No matter how you look at it, pardon the pun, a certain amount of controversy has cast a shadow over photographs.  It didn’t take long for some unscrupulous photographers to discover that photographs could be manipulated yielding very shocking results.  However, these early faked photographs could be easily identified by a very keen eye because of the poor quality of equipment and materials.

Over time, the quality of faked photographs improved as did equipment and materials making it more difficult to determine whether or not a photograph is authentic or a fake. This is especially true now that we have entered the “information age” with an abundance of high-tech digital cameras and computer software just a click away.  Now, a really good “faked” photograph could easily seem authentic to an untrained eye.

As a result, I have altered my authentication techniques and take a more guarded approach when authenticating photographs and think you should too.  Everything is not always as it seems at first glance.  Some of the key items you should look for are “pixilation”.  All digital images are made up of pixels and you need to inspect each of the key elements of an image to determine if the pixels match.  A “Tell Tale” sign of a fake image is the presence of any pixel distortion, pixel discoloration, or other pixel noise in the photographic image.  This becomes very evident once you enlarge the photo.  You should also check to see if the photo has more than one layer.  This can be done through computer software that allows you inspect the elements of the photo.  If the photo does in fact contain more than one layer or the key elements can be separated revealing another image underneath then the photo has been photo shopped provide you with evidence that the photo is fake.  Lastly, you should look at the image as a whole to make sure that all of the key elements are in proportion with each other.

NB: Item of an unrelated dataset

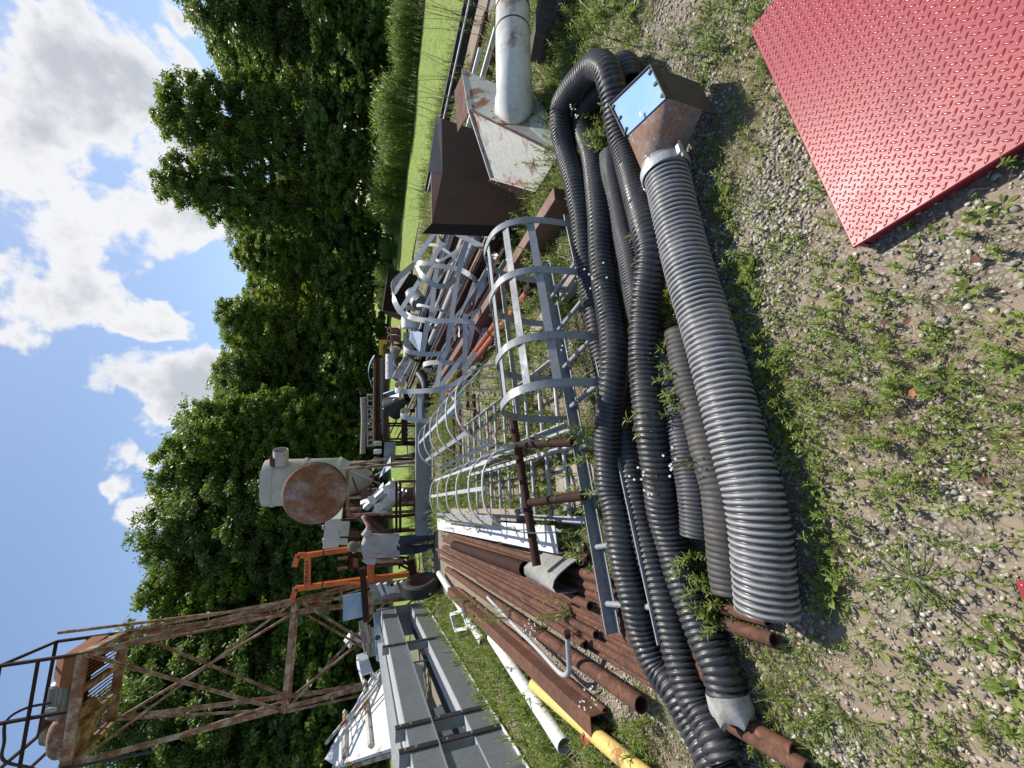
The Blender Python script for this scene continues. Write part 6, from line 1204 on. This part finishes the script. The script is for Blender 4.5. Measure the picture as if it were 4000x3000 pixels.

Most people who attempt to pass off altered or fake photographs or images as authentic usually fail in one or all of these areas.  They are more interested in the “shock” value and publicity that their images will receive.  This is why you should take a more guarded approach when authenticating photographs.  By performing these simple tasks while authenticating photos you can greatly reduce the chance of authenticating a fake photo as authentic.

As technology and the skills of digital media artists improve, you will likewise have to improve your skills of authentication adding new techniques to your arsenal just to stay one step ahead of counterfeiters.